Declassified NSA Files Confirm Israel's Deliberate 1967 Attack on USS Liberty and the Cover-Up Enabled by an Untouchable Alliance
Declassified NSA intercepts and survivor accounts indicate Israel identified the USS Liberty as American before attacking in 1967, killing 34; U.S. and Israeli inquiries were flawed and hasty to protect the alliance, with mainstream coverage continuing to sideline this suppressed history despite official document releases.
On June 8, 1967, during the Six-Day War, Israeli aircraft and torpedo boats launched a sustained assault on the USS Liberty, a U.S. Navy signals intelligence ship operating in international waters off the Sinai Peninsula. The attack killed 34 American crew members, wounded 171 others, and nearly sank the vessel. While Israel has long maintained it was a tragic case of mistaken identity—confusing the Liberty with an Egyptian horse transport—the declassification of NSA documents, survivor testimonies, and statements from senior U.S. officials paint a far more disturbing picture: Israeli forces identified the ship as American yet proceeded anyway, followed by a coordinated effort on both sides to suppress full accountability.
The 2007 Chicago Tribune investigation, drawing on newly declassified NSA materials released for the attack's 40th anniversary, revealed intercepted communications in which an Israeli pilot reported seeing American markings on the ship, only to be ordered to attack regardless. Marine Staff Sgt. Bryce Lockwood, a Liberty survivor and Silver Star recipient, recounted the fury of crews who witnessed jets returning for multiple strafing runs and torpedo boats machine-gunning life rafts. These accounts contradict Israel's official apology and reparations payments, which framed the incident as error. Former NSA Director Lt. Gen. Marshall Carter and CIA Director Richard Helms were quoted in later analyses as believing the attack was intentional. One NSA cryptologic history acknowledges questions about whether Israeli forces knew the target's identity but stops short of resolution, while noting U.S. communications failures compounded the tragedy.
What emerges is not isolated negligence but a pattern of deliberate suppression. U.S. investigations, including a Navy Court of Inquiry, were rushed and limited in scope—failing to adequately interview survivors or pursue Israeli radio intercepts held by the NSA. Declassified State Department cables from the Foreign Relations of the United States series document internal doubts, yet the Johnson administration prioritized preserving the U.S.-Israel alliance amid Cold War dynamics and fears of alienating a key partner against Soviet influence. Israel’s own inquiry focused narrowly on operational mistakes without addressing high-level decision-making. This mutual whitewashing set a precedent for how the "special relationship" shields uncomfortable truths: mainstream outlets have largely avoided revisiting the Liberty despite periodic document releases in 2003 and 2007, treating it as fringe despite corroboration from official archives.

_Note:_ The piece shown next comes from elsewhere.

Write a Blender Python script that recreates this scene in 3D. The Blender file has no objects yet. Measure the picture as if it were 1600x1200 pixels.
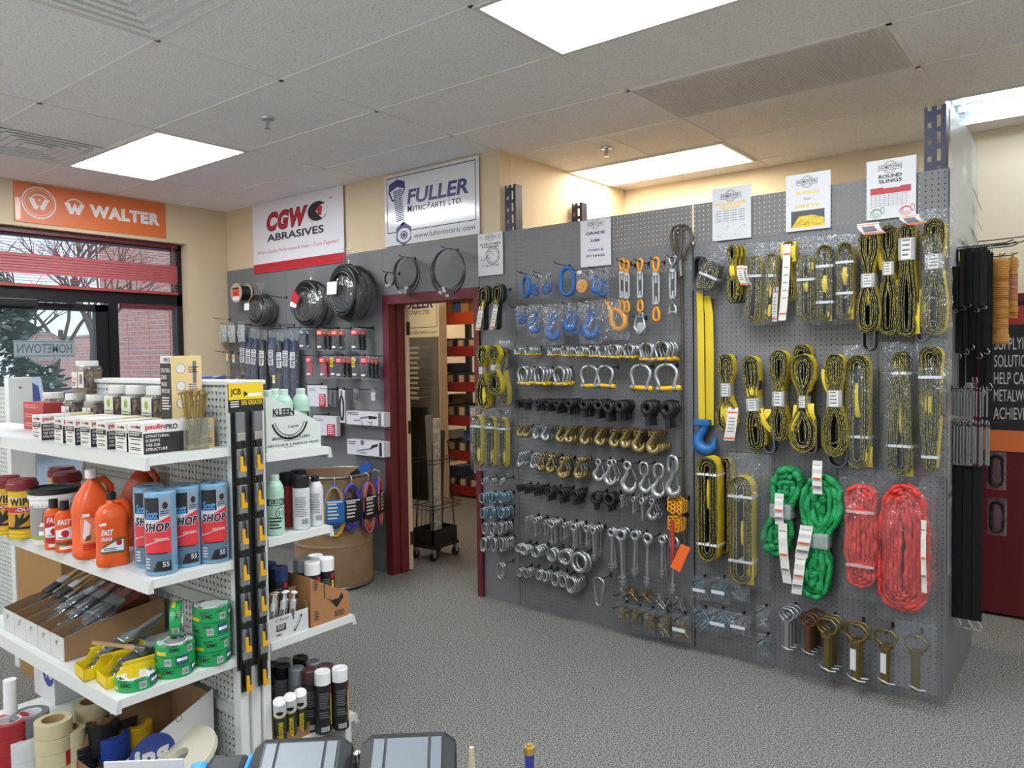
import bpy, bmesh, math, random
from mathutils import Vector, Matrix, Euler, noise
random.seed(7)
SC = bpy.context.scene
COL = SC.collection
PI = math.pi
# ---------------------------------------------------------------- camera (solved from the room's own lines)
FPX, YAW, PITCH, ROLL, EYE = 1186.0, 0.663, -0.0367, -0.0143, 1.63
_f = Vector((-math.sin(YAW)*math.cos(PITCH), math.cos(YAW)*math.cos(PITCH), math.sin(PITCH)))
_r = Vector((math.cos(YAW), math.sin(YAW), 0)); _u = _r.cross(_f)
RGT = _r*math.cos(ROLL)+_u*math.sin(ROLL); UPV = -_r*math.sin(ROLL)+_u*math.cos(ROLL); FWD = _f
CAM = Vector((0, 0, EYE))
cam = bpy.data.objects.new('camera', bpy.data.cameras.new('camera')); COL.objects.link(cam); SC.camera = cam
cam.data.sensor_width = 36; cam.data.lens = FPX/1600*36; cam.data.clip_start = .02
cam.matrix_world = Matrix(((RGT.x, UPV.x, -FWD.x, 0), (RGT.y, UPV.y, -FWD.y, 0), (RGT.z, UPV.z, -FWD.z, EYE), (0, 0, 0, 1)))
def ray(px, py): return FWD+RGT*((px-800)/FPX)-UPV*((py-600)/FPX)
def on(i, v, px, py):
    d = ray(px, py); t = (v-CAM[i])/d[i]; return CAM+d*t
def PX(px, py, v): return on(0, v, px, py)
def PY(px, py, v): return on(1, v, px, py)
def PZ(px, py, v): return on(2, v, px, py)
# ---------------------------------------------------------------- world, exposure
SC.view_settings.view_transform = 'Standard'; SC.view_settings.look = 'None'
SC.view_settings.exposure = 0.36; SC.view_settings.gamma = 1.0; SC.view_settings.use_curve_mapping = False
SC.cycles.max_bounces = 7; SC.cycles.diffuse_bounces = 4; SC.cycles.glossy_bounces = 3
SC.cycles.transparent_max_bounces = 24; SC.cycles.transmission_bounces = 3
SC.cycles.sample_clamp_indirect = 4.0; SC.cycles.caustics_reflective = False; SC.cycles.caustics_refractive = False
wd = bpy.data.worlds.new('overcast_sky'); SC.world = wd; wd.use_nodes = True
_n = wd.node_tree.nodes; _l = wd.node_tree.links
_bg = _n['Background']; _bg.inputs[1].default_value = 1.25
_tc = _n.new('ShaderNodeTexCoord'); _sp = _n.new('ShaderNodeSeparateXYZ'); _rp = _n.new('ShaderNodeValToRGB')
_l.new(_tc.outputs['Generated'], _sp.inputs[0]); _l.new(_sp.outputs[2], _rp.inputs[0]); _l.new(_rp.outputs[0], _bg.inputs[0])
_rp.color_ramp.elements[0].color = (.80, .86, .92, 1); _rp.color_ramp.elements[1].color = (.62, .72, .86, 1)
L_ROOM, L_WARM, L_BACK = 17.0, 12.5, 12.0     # how brightly the ceiling lamps glow
# ---------------------------------------------------------------- colours and materials
def lin(h):
    if not isinstance(h, str): return tuple(h)
    h = h.lstrip('#'); o = []
    for i in (0, 2, 4):
        c = int(h[i:i+2], 16)/255; o.append(c/12.92 if c <= .04045 else ((c+.055)/1.055)**2.4)
    return tuple(o)
MATS = {}
def M(name, col='808080', rough=.5, metal=0, emit=0, spec=.5, bump=None, vary=None, alpha=None):
    if name in MATS: return MATS[name]
    m = bpy.data.materials.new(name); m.use_nodes = True; MATS[name] = m
    nt = m.node_tree; b = nt.nodes['Principled BSDF']; c = (*lin(col), 1)
    b.inputs['Base Color'].default_value = c; b.inputs['Roughness'].default_value = rough
    b.inputs['Metallic'].default_value = metal; b.inputs['Specular IOR Level'].default_value = spec
    if emit: b.inputs['Emission Color'].default_value = c; b.inputs['Emission Strength'].default_value = emit
    if bump or vary:
        tc = nt.nodes.new('ShaderNodeTexCoord')
    if bump:
        nz = nt.nodes.new('ShaderNodeTexNoise'); nz.inputs['Scale'].default_value = bump[0]; nz.inputs['Detail'].default_value = 3
        bp = nt.nodes.new('ShaderNodeBump'); bp.inputs['Strength'].default_value = bump[1]; bp.inputs['Distance'].default_value = bump[2]
        nt.links.new(tc.outputs['Object'], nz.inputs['Vector']); nt.links.new(nz.outputs['Fac'], bp.inputs['Height']); nt.links.new(bp.outputs[0], b.inputs['Normal'])
    if vary:   # (scale, other colour, low, high)
        nz = nt.nodes.new('ShaderNodeTexNoise'); nz.inputs['Scale'].default_value = vary[0]; nz.inputs['Detail'].default_value = 4
        rp = nt.nodes.new('ShaderNodeValToRGB'); rp.color_ramp.elements[0].position = vary[2]; rp.color_ramp.elements[1].position = vary[3]
        rp.color_ramp.elements[0].color = c; rp.color_ramp.elements[1].color = (*lin(vary[1]), 1)
        nt.links.new(tc.outputs['Object'], nz.inputs['Vector']); nt.links.new(nz.outputs['Fac'], rp.inputs[0]); nt.links.new(rp.outputs[0], b.inputs['Base Color'])
    return m
def film(name, tint='ffffff', haze=.12, gloss=.35, crinkle=0):      # clear plastic film
    if name in MATS: return MATS[name]
    m = bpy.data.materials.new(name); m.use_nodes = True; MATS[name] = m
    nt = m.node_tree; N = nt.nodes; L = nt.links; N.remove(N['Principled BSDF']); out = N['Material Output']
    tr = N.new('ShaderNodeBsdfTransparent'); tr.inputs[0].default_value = (*lin(tint), 1)
    df = N.new('ShaderNodeBsdfDiffuse'); df.inputs[0].default_value = (.85, .87, .9, 1)
    gl = N.new('ShaderNodeBsdfGlossy'); gl.inputs['Roughness'].default_value = .12
    lw = N.new('ShaderNodeLayerWeight'); lw.inputs[0].default_value = .35
    m1 = N.new('ShaderNodeMixShader'); m1.inputs[0].default_value = haze; m2 = N.new('ShaderNodeMixShader')
    mu = N.new('ShaderNodeMath'); mu.operation = 'MULTIPLY'; mu.inputs[1].default_value = gloss
    L.new(tr.outputs[0], m1.inputs[1]); L.new(df.outputs[0], m1.inputs[2]); L.new(m1.outputs[0], m2.inputs[1]); L.new(gl.outputs[0], m2.inputs[2])
    if crinkle:
        tc = N.new('ShaderNodeTexCoord'); nz = N.new('ShaderNodeTexNoise'); nz.inputs['Scale'].default_value = crinkle
        bp = N.new('ShaderNodeBump'); bp.inputs['Strength'].default_value = .9; bp.inputs['Distance'].default_value = .02
        L.new(tc.outputs['Object'], nz.inputs['Vector']); L.new(nz.outputs['Fac'], bp.inputs['Height']); L.new(bp.outputs[0], gl.inputs['Normal']); L.new(bp.outputs[0], lw.inputs['Normal'])
    L.new(lw.outputs['Facing'], mu.inputs[0]); L.new(mu.outputs[0], m2.inputs[0]); L.new(m2.outputs[0], out.inputs[0])
    return m
def holes(name, col, rough, pitch, rad, axes):      # perforated board: real see-through holes on a square pitch
    m = M(name, col, rough); nt = m.node_tree; N = nt.nodes; L = nt.links; b = N['Principled BSDF']; out = N['Material Output']
    tc = N.new('ShaderNodeTexCoord'); sp = N.new('ShaderNodeSeparateXYZ'); cb = N.new('ShaderNodeCombineXYZ')
    L.new(tc.outputs['Object'], sp.inputs[0]); L.new(sp.outputs[axes[0]], cb.inputs[0]); L.new(sp.outputs[axes[1]], cb.inputs[1])
    def vm(op, a, v=None):
        n = N.new('ShaderNodeVectorMath'); n.operation = op; L.new(a, n.inputs[0])
        if v: n.inputs[1].default_value = v
        return n
    s = vm('SCALE', cb.outputs[0]); s.inputs['Scale'].default_value = 1/pitch
    fr = vm('FRACTION', s.outputs[0]); su = vm('SUBTRACT', fr.outputs[0], (.5, .5, 0)); le = vm('LENGTH', su.outputs[0])
    lt = N.new('ShaderNodeMath'); lt.operation = 'LESS_THAN'; L.new(le.outputs['Value'], lt.inputs[0]); lt.inputs[1].default_value = rad/pitch
    tr = N.new('ShaderNodeBsdfTransparent'); mx = N.new('ShaderNodeMixShader')
    L.new(lt.outputs[0], mx.inputs[0]); L.new(b.outputs[0], mx.inputs[1]); L.new(tr.outputs[0], mx.inputs[2]); L.new(mx.outputs[0], out.inputs[0])
    return m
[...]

Connections missed in standard coverage include the attack’s timing—occurring as Israel shifted toward broader territorial objectives—and its potential to have exposed communications intelligence that could have constrained Israeli operations. The Liberty’s mission involved monitoring both Arab and Israeli signals; its destruction may have served to blind U.S. awareness during a pivotal conflict. Forty years on, the NSA’s selective declassifications (detailed on its public site) still withhold key audio and transcripts, as noted in 2017 reporting. This illuminates a deeper heterodox reality: when alliance maintenance collides with transparency and the lives of American servicemen, the latter are subordinated. The incident remains a case study in how intelligence failures, political expediency, and media hesitation sustain narratives that evade scrutiny of power imbalances in U.S. foreign policy.
Liminal Analyst: This episode reveals how unbreakable alliances create permanent blind spots in accountability, ensuring that even lethal attacks on U.S. assets yield no strategic reevaluation and perpetuate opacity in Middle East policy for generations.